On the third day of Cyrus Ellerbe's trial, jurors watched the chaotic scene of a double murder through the body cameras of two police officers.

Mansfield police Officer Raymond Reedy was the second witness in Richland County Common Pleas Court on Thursday.

Ellerbe, 23, is charged with six counts of murder, eight counts of aggravated assault and discharging a firearm on or near a prohibited premises in connection with an Oct. 27 shooting during a house party at 810 Ferndale Road.

Jarmel Boyd, 17, and Brandon Collins, 18, were both killed and four others were injured. Reedy was the first to arrive at the Airbnb where the high school party was taking place.

He reported that he saw several people running out of the house and some going back inside when he arrived at 11:40 p.m.

When he entered the house, Reedy saw Boyd lying on the floor.

“Hey, can you hear me? Can you hear me?” the officer asked Boyd, who no longer had a pulse.

Next to Boyd was a strap attached to a gun. Reedy said he did not know who the gun belonged to.

Reedy entered a back bedroom and found another victim lying almost on top of Collins. He placed a tourniquet on the person who had been shot in the arm and side. Collins was motionless and unresponsive.

“It will help you,” Reedy told the man, who was screaming in pain. “It will stop the bleeding.”

There were several other people in the room.

“They said they (the shooters) just walked in and started shooting,” Reedy told First Assistant District Attorney Teri Burnside during direct questioning. “They said that over and over again.”

Reedy said the witnesses did not cooperate.

“Everyone acted like they didn’t know anything,” he said.

Reedy said the man he was putting the tourniquet on had the bolt from a Glock pistol and a bullet in the pocket of his sweatshirt. A paramedic with the city's fire department handed the bullet to Reedy.

A total of five handguns were seized from the Airbnb. Reedy said ballistics did not indicate whether the weapons were fired that night.

Officer Matthew Davis was second on the scene, right behind Reedy.

He said he removed the gun found by Boyd and placed it under the pillow in a bedroom while he went into the back room.

As in the Reedy case, witnesses said they did not know the shooter(s).

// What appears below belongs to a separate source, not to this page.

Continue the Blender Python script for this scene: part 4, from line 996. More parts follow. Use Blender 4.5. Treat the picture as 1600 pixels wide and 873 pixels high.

“Nobody has any idea who shot?” Davis asked. “I find that hard (to believe).”

He described most of the witnesses as calm, except for one man who screamed in pain and hit the bed when he saw Collins.

When the man saw Collins lying on the ground, Davis told him, “Come on, kid,” as he led him out of the house. Davis was asked why he was removing people from the Airbnb.

“It creates a safe environment,” the officer replied. “The faster you get everyone out, the safer it is for everyone else.”

Davis said the Jeep of a neighbor who lived across the street from the Airbnb was hit by two bullets.

The trial's first witness was Latressa Efird, whose daughter and a friend had rented the Airbnb for a Halloween party. Efird said her daughter told her there would be 10 or 11 people there, not the 40 to 50 prosecutors had spoken of in their opening statement.

Efird said she and her daughter had a girls' night out the night before the party. She said she called her daughter several times the next day.

At around 11:45 p.m., she was using Life360, a location-based service designed primarily to allow friends and family members to communicate their location to each other, and said the service had flipped.

Efird called her daughter, who was crying and saying there had been gunshots and people had been shot. Efird rushed to the scene.

“There were police everywhere,” she said, adding that one officer took her daughter in a patrol car.

Efird said the time since the shooting has been “tough.”

“People were following me. I was being filmed,” she said. “It made me angry and I felt threatened.”

During cross-examination, defense attorney Josh Brown asked how Efird's then 16-year-old daughter rented the Airbnb. It turned out that she and a friend had rented the apartment under Efird's identity without her knowing about it.

Brown asked Efird if she knew that the owner's Airbnb policy was no more than six people and no parties. Efird said she didn't know.